Ein Nullzins, der den Banken kurzfristig Geld schenkt, ist noch vorstellbar.
Hier
zeigt sich, die Geldpolitik allein ist mit ihrer hehren Absicht, die
Wirtschaft anzukurbeln, ist machtlos. Dabei weisen die
Rechtfertigungen dieser Politik des fast kostenlosen Geldes von der
Zentralbank in die richtige Richtung. Im Zentrum steht die Gefahr der
Deflation. Diese wird heute schon durch die niedrige Inflationsrate im
Euroraum mit unter einem Prozent signalisiert. Auch in Deutschland
bewegt sich die Rate der Geldentwertung nur noch knapp über einem
Prozent. Sie liegt damit unter der wie ein Schmiermittel wirkenden
Zielinflationsrate von zwei Prozent. Deflation heißt, dass auf breiter
Front die Preise sinken und damit die Gewinnerwartungen der
Unternehmen schrumpfen. Gegen diese Gefahr einer sich
festsetzenden Deflation, die nach den Erfahrungen in Japan
Jahrzehnte andauern kann, richtet sich die monetäre Verbilligung der
Nachfrage. Jedoch, dem über die Bankenwirtschaft erwarteten
Übertragungsmechanismus in die reale Wirtschaft verweigert die
wirtschaftliche Realität die Gefolgschaft. Banken sollten das fast
geschenkte Geld nutzen, die Nachfrage nach preiswerten Krediten zur
Finanzierung von Investitionen in der Wirtschaft anzuregen. Die
Gründe für das Scheitern dieser Transmission liegen auf der Hand. Zum
einen sind nicht nur große Unternehmen wegen ihrer Liquidität nicht
auf die Fremdverzinsung über die Finanzmärkte angewiesen. Zum anderen verhalten sich
die Banken vor allem bei der Kreditvergabe kleinerer
und mittlerer Unternehmen ausgesprochen restriktiv. Im Euroraum
nimmt die Klage über eine Kreditklemme zu. Schließlich liegt der
Kern gesamtwirtschaftlich unzureichender Nachfrage nach Gütern und
Dienstleistungen in der realen Ökonomie. Mangels mittelfristig einigermaßen
stabiler Gewinnerwartungen macht sich ein Investitionsattentismus
breit. Übrigens, die realökonomisch begründbare Zurückhaltung
bei der Kreditaufnahme erklärt auch die schrumpfenden Zinsen
für die Sparer. Schließlich sind die Niedrigzinsen in der Nähe der Nullzone
Folge der überschüssigen Liquidität der Banken, denen es an rentablen
Anlagemöglichkeiten fehlt. Daher erzeugt am Ende die Notenbank
nicht für die vielfach behauptete Enteignung der Sparer durch reale
Verluste des Sparguthabens. In ihrer Geldpolitik spiegelt sich die
nachfragelahme Realwirtschaft wieder. Würde sich die Deflation austoben,
dann wären die Sparer Opfer durch Einkommens- und Arbeitsplatzverluste.

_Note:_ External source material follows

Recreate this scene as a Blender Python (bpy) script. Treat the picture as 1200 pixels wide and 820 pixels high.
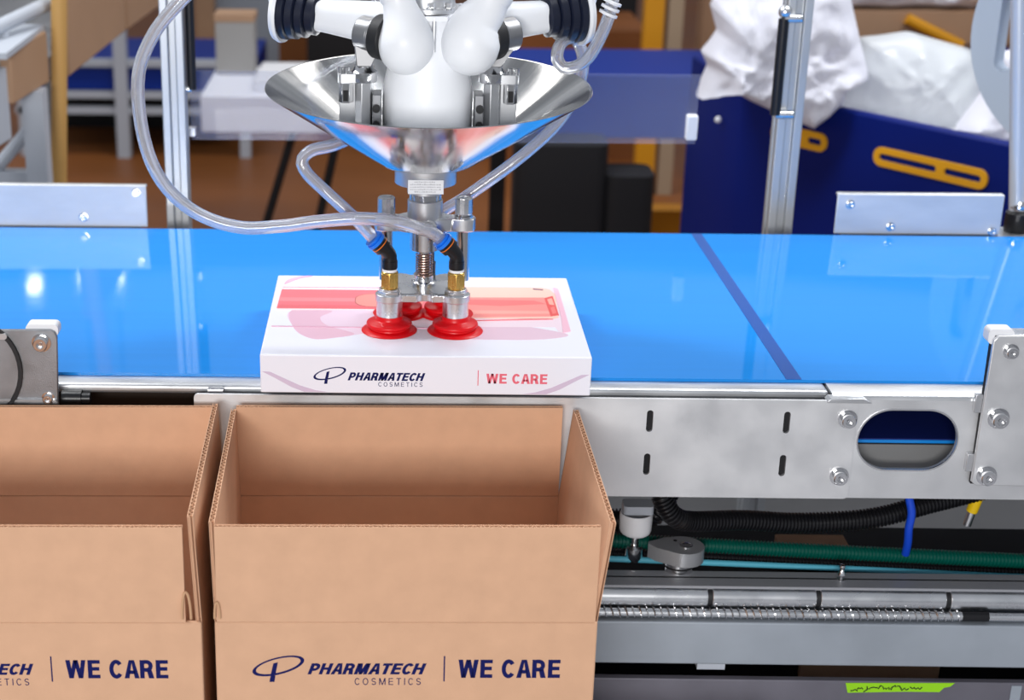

Der Weg der Sparer aus dieser „fiskalischen Repression“
geht nur über eine Überwindung der deflationären Lage.
Die Notenbankpolitik bewegt sich in einem tragischen Dilemma. Sie setzt mit der billigen Geldversorgung die richtigen Signale gegen die drohende Deflation mit hohen Arbeitsplatzverlusten. Allerdings reichen nicht einmal die bisherigen geldpolitischen Instrumente aus, die Banken zur Kreditvergabe an Unternehmen und private Haushalte zu bewegen. Wegen der ungebrochen wirkenden Vertrauenskrise im Bankensystem bunkern die Kreditinstitute ihre Geldüberschüsse selbst bei einem Einlagenzinssatz von Null Prozent bei der EZB. Deshalb wird hinter vorgehaltener Hand in der EZB diskutiert, für diese Einlagen einen Strafzins - beispielsweise von 0,1%- den Banken aufzuerlegen. Allerdings zeigt das Beispiel Dänemark, dass die Banken versuchen, diesen negativen Einlagenzins auf die Kunden über erhöhte Kreditzinsen weiterwälzen. Also, das gesamte geldpolitische Instrumentarium scheint erschöpft.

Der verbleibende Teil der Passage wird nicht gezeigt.